C’est sans doute ce que ce confinement pourra amener de mieux. Découvrir l’instant et l’instinct. Se réconcilier avec la magie de l’invisible, la fabuleuse histoire de l’indicible, faire la paix avec l’improductivité immédiate, jeter les indicateurs de performance à la poubelle. Mon ultime rébellion aujourd’hui est bien une révolution silencieuse : ne pas être productive mais réfléchie. Comment améliorer le monde sans powerpoint, leçon en 5 actes. Pourtant, j’ai la sensation de prendre des meilleures décisions. Que les idées qui viennent sont fortes, ancrées et surtout, constructives. Si l’importance des données temps et espace ne sont plus à démontrer, il y’a néanmoins une dimension essentielle que nous devons revoir aujourd’hui : l’anticipation. La superposition de ces temps courts et longs crée parfois des confusions et précipitations.

Pour faire mijoter votre stratégie et la rendre plus savoureuse, vous avez besoin d’un élément essentiel : ne bousculer aucune des étapes et laisser surtout les ingrédients faire leur travail. Ce sont des molécules chimiques qui créeront leurs propres liens et vous proposeront le plat du jour. Les plans détaillés, on oublie. On prévoit les milestones principaux et entre-temps, on se concentre sur l’environnement et non ses plans, ou autrement dit, son nombril. C’est ce qu’on appelle évoluer dans un monde VUCA (volatility, Uncertainty, Complexility, Agility).

C’est là que je deviens un peu brutale : combien d’entreprises le font vraiment? Je ne suis pas ornithologue, mais il vaut mieux choisir le colibri que l’autruche non?

Je suis fort triste de constater que si certaines font un gros effort pour tenter l’agilité, certaines ne savent plus quoi faire. Elles ont désappris à exister dans un environnement mouvant et se raccrochent à leurs acquis. C’est pour ça qu’elles n’osent plus communiquer. C’est pour ça qu’elles n’arrivent pas à rester présentes et connectées dans le coeur des gens.

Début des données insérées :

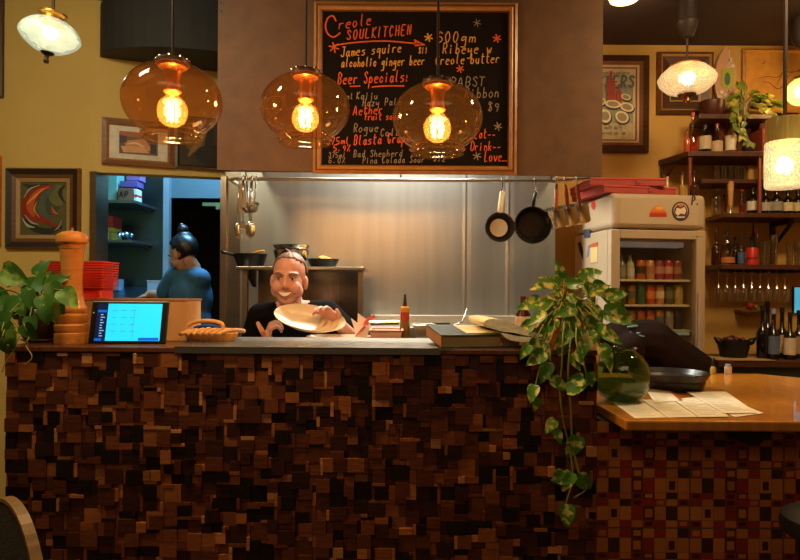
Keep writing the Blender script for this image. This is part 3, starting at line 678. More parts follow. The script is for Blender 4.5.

C’est comme si votre voisin cherchait à engager la conversation par le balcon que vous mettiez votre casque ou rentriez vous cacher en attendant la fin de la crise. Je peux vous garantir que la prochaine fois que vous aurez besoin d’oeufs, il ne vous ouvrira pas la porte. Car converser ne vous rapporte rien tout de suite, ça ne remplit aucun KPI’s. Mais à long terme…vous connaissez l’histoire du renard et du Petit Prince. Le récit collectif forge les nations, les unis et leur permet d’affronter les changements à venir. Sans cela, nous sommes cuits. 

C’est maintenant qu’il faut apprendre à être à l’écoute. Alors oui, ce sera un peu difficile au début. On appelle cela créer des liens. C’est confrontant, exposant et on se sent un peu vulnérable, parce qu’on ne maîtrise pas tout. C’est précisément la magie du lien.

Et la magie du changement. Un beau changement s’opère de façon en suivant la forme d’une racine carrée. On se laisse aller jusqu’au fond du trou(et le trou se dessine entre 60 et 100 milliards d’euros…) avant de remonter et c’est tout l’enjeu de la question, plus haut que notre niveau de départ.

Mais cela ne peut arriver que si vous acceptez la descente et si vous mettez sur le tapis les conditions de votre reprise. Si vous faites un tapis et déposer sur votre plan de travail tous les ustensiles que vous avez utilisé jusqu’à présent pour les réévaluer. Ça passe par de l’humilité, de la transparence et la mobilisation de toutes les ressources.

Alors, vous mangerez quoi ce soir?

Legende : En partant d’un niveau d’existence qui semble approprié (α1), le changement vertical s’amorce par une prise de conscience que l’ancien mode de rapport au monde et aux autres ne peut plus régler les problèmes rencontrés (β). Souvent, la personne tente d’abord de réessayer des niveaux d’existence antérieurs (γ), puis se déplace vers le niveau suivant (δ) et stabilise enfin cette étape (α2).